Pollsters bring Obama gift: Approval ratings are improving

The Columbian
Published: December 23, 2014, 4:00pm

WASHINGTON — Perhaps it’s just holiday cheer, but a few weeks after his party suffered painful losses in the midterm election, President Barack Obama is ending 2014 with his highest approval ratings of the year.

It’s way too soon to claim a major shift. The evidence for more than a year has shown that the vast majority of Americans have strongly held views about Obama and that, as a result, changes in his approval ratings don’t last. His ratings have been stuck at a tepid level through most of 2014.

But there are a couple of reasons to think that the latest upswing might prove to be the beginning of something lasting.

First, the numbers: A CNN/ORC poll released Tuesday showed 48 percent of Americans approved of Obama’s job performance. Although that still leaves him somewhat underwater, it’s a 20-month high and up 4 percentage points from the previous month.

Similarly, Gallup’s weekly tracking poll put Obama’s approval at 45 percent through Sunday, the highest since May. Gallup’s more volatile three-day average had Obama at 47 percent over the weekend, the highest level of the year.

Three factors seem to be bolstering Obama’s ratings.

The most important is the economy, which, except in cases of major wars or scandals, usually exerts the strongest pull on a president’s ratings.

Recent economic news has been good, capped by Tuesday’s report that the economy’s growth rate in the third quarter reached 5 percent.

For more than a year, as the economy has warmed up, political analysts have wondered why Obama wasn’t getting more credit. One simple explanation is lag time — after a deep recession, history suggests the public needs many months of solid economic growth to feel better about the economy and political leaders.

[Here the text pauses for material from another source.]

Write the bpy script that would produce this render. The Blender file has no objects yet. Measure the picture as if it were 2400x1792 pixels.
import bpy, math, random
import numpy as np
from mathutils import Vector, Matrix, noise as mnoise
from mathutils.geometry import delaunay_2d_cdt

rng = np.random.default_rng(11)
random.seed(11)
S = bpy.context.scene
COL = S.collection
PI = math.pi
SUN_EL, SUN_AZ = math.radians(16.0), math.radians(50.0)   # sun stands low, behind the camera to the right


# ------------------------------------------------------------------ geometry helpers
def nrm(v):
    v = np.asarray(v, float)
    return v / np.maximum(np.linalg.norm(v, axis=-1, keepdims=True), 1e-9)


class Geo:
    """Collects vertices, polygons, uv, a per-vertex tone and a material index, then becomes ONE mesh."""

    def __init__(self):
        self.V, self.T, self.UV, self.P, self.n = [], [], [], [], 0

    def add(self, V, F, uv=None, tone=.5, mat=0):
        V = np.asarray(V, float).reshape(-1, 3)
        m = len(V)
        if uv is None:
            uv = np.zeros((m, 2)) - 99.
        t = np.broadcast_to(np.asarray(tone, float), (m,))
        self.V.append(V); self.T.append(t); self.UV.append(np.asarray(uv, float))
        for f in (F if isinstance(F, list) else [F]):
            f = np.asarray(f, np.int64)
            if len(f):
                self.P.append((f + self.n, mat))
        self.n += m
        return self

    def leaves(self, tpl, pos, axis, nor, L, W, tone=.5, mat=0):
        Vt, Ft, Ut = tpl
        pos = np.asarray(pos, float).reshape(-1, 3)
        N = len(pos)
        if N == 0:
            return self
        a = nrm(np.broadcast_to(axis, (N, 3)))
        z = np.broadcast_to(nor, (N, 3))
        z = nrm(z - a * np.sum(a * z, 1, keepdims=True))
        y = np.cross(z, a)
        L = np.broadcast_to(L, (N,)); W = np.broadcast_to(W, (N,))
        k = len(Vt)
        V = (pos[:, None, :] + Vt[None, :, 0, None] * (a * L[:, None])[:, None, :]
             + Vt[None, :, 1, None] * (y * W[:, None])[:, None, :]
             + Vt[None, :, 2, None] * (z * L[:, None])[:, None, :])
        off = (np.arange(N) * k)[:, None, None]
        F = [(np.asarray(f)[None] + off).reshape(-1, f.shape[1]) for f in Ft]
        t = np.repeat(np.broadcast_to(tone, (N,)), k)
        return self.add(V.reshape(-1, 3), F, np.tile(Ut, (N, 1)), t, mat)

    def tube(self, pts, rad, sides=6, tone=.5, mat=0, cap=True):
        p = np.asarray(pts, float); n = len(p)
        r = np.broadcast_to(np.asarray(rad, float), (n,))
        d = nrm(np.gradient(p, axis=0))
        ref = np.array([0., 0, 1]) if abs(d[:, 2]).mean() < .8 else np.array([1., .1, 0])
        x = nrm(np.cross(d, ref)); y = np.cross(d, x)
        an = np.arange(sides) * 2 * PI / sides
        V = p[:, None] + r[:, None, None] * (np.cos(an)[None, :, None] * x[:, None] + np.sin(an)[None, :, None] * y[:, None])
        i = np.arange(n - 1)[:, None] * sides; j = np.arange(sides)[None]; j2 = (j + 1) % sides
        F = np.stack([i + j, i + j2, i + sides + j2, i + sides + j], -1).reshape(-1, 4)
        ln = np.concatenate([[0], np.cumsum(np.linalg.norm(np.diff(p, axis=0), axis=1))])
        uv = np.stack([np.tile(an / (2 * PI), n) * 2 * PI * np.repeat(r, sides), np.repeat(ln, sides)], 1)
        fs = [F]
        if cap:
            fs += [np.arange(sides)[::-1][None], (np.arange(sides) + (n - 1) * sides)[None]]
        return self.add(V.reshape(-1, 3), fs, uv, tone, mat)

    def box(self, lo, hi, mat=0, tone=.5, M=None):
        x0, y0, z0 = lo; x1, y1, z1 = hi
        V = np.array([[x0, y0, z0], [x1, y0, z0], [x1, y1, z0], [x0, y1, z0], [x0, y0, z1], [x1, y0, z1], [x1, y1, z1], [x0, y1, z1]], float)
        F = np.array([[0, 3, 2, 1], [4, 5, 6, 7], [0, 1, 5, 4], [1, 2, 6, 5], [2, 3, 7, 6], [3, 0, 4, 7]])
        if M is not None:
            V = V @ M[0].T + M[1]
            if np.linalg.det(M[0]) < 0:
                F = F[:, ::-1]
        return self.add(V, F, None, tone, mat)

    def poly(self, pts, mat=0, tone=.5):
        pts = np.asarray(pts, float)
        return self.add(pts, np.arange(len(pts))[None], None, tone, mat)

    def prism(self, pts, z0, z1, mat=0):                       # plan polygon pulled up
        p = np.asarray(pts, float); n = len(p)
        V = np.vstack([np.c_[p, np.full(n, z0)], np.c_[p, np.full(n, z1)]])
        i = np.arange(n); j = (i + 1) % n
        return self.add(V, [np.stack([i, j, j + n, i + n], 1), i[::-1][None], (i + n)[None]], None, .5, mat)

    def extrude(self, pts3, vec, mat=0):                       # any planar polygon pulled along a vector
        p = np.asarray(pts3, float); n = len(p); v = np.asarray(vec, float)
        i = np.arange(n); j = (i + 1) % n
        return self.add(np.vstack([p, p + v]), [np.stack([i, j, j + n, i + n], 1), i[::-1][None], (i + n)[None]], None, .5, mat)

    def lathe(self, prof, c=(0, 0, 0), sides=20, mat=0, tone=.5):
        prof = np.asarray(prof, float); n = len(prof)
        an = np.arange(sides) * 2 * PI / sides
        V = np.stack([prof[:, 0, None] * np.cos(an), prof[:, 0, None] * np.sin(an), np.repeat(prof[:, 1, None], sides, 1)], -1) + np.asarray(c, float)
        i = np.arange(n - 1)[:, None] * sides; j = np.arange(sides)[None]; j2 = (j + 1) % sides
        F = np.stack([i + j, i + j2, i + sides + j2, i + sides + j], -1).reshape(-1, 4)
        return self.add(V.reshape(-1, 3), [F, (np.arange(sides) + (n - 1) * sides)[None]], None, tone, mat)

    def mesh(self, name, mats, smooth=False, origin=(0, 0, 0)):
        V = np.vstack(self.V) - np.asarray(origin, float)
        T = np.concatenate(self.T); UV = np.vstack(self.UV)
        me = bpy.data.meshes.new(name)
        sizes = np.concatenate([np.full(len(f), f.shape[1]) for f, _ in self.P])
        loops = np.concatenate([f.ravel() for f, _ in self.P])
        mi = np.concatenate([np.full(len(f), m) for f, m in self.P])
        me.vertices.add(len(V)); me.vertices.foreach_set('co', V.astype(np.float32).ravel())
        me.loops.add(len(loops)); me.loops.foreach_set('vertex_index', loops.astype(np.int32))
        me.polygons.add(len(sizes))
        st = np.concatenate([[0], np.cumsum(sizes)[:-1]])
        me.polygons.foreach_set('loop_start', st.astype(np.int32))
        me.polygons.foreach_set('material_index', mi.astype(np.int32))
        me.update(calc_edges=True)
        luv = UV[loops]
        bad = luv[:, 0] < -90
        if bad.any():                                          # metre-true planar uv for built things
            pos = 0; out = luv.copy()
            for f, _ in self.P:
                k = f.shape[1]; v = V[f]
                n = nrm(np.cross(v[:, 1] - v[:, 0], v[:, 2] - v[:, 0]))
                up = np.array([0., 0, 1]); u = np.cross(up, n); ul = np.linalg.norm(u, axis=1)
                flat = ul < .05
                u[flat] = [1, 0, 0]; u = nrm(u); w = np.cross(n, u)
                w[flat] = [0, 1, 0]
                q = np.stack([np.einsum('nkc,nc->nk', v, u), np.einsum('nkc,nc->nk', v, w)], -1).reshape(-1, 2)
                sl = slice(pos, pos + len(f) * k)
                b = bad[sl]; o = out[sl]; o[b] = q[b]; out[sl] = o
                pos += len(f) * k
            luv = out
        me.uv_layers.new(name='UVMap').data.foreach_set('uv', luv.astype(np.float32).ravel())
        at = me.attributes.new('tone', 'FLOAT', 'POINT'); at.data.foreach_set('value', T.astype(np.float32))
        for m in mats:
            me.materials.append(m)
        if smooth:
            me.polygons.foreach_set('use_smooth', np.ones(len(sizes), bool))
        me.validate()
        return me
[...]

Now, that shift in public opinion may be taking place. The CNN/ORC poll, for example, showed that 51 percent of Americans said they had a positive view of the economy, compared with 49 percent who had a negative view. That was the first time a majority in the poll had been positive about the economy in seven years, and a big jump from 38 percent in October.

A second factor may be the impact of some of Obama’s policy decisions. His approval rating among Latinos, for example, moved sharply upward after his announcement last month that the administration would seek to shield from deportation several million immigrants in the U.S. without legal authorization.

Finally, Obama has been plagued all year by a sense, even among those who tend to support him, that he is too passive and not a strong leader. The president’s recent spate of executive actions on a broad range of issues, including climate change and relations with Cuba, along with immigration, could be combating that image.